More than 3.3 million cohabiting families are being let down by the law, a family law foundation has said.

Resolution, an organisation which promotes good practice in family law, said the number of cohabitees – couples who live together while not married or in a civil partnership – has doubled over the last 20 years.

But the law – or lack of it – for such families remains the same.

Cohabitees have little or no legal protection should they split, despite the myth of “common law marriage”. In the UK, cohabiting couples are treated as individuals for financial purposes, meaning any assets that are solely owned by one partner will not be split upon separation.

Today, Resolution says that the high growth in cohabiting couples is further evidence that the law needs to catch up with modern British Society.

Nigel Shepherd, Resolution Chair, said: “These ONS figures are further proof that more and more couples are choosing to live together and bring up their children without marrying.

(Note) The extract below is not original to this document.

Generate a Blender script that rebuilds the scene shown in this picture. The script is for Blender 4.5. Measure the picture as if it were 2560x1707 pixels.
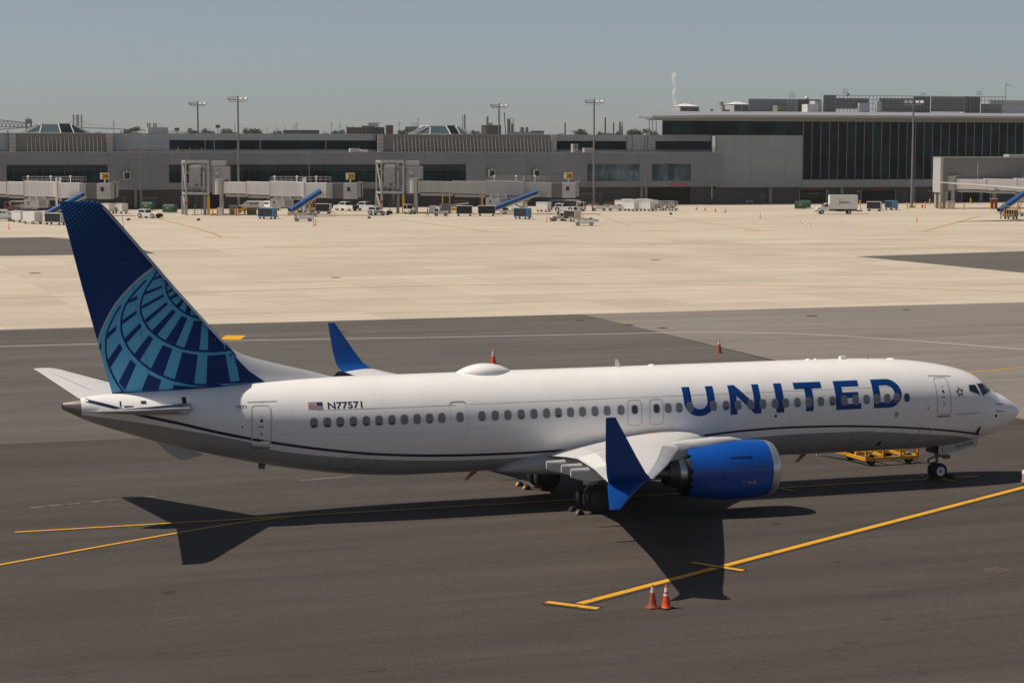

“Sadly, some of those relationships will come to an end at some point. This is a feature of our modern society that is here to stay and unfortunately current cohabitation law is failing to provide them with the rights some of them mistakenly think they have.”

Resolution calls for lawmakers to respond and introduce “safety net” legislation which will provide legal protection and fair outcomes at the time of a couple’s separation.

Last year, the organisation released its Manifesto for Family Law, calling for the introduction of some rights for cohabiting couples when they separate.

It was based on research in 2013, which shows that nearly half (47 per cent) of the British public believe in the myth of “common law marriage” – the notion that cohabiting couples have similar legal rights to married people.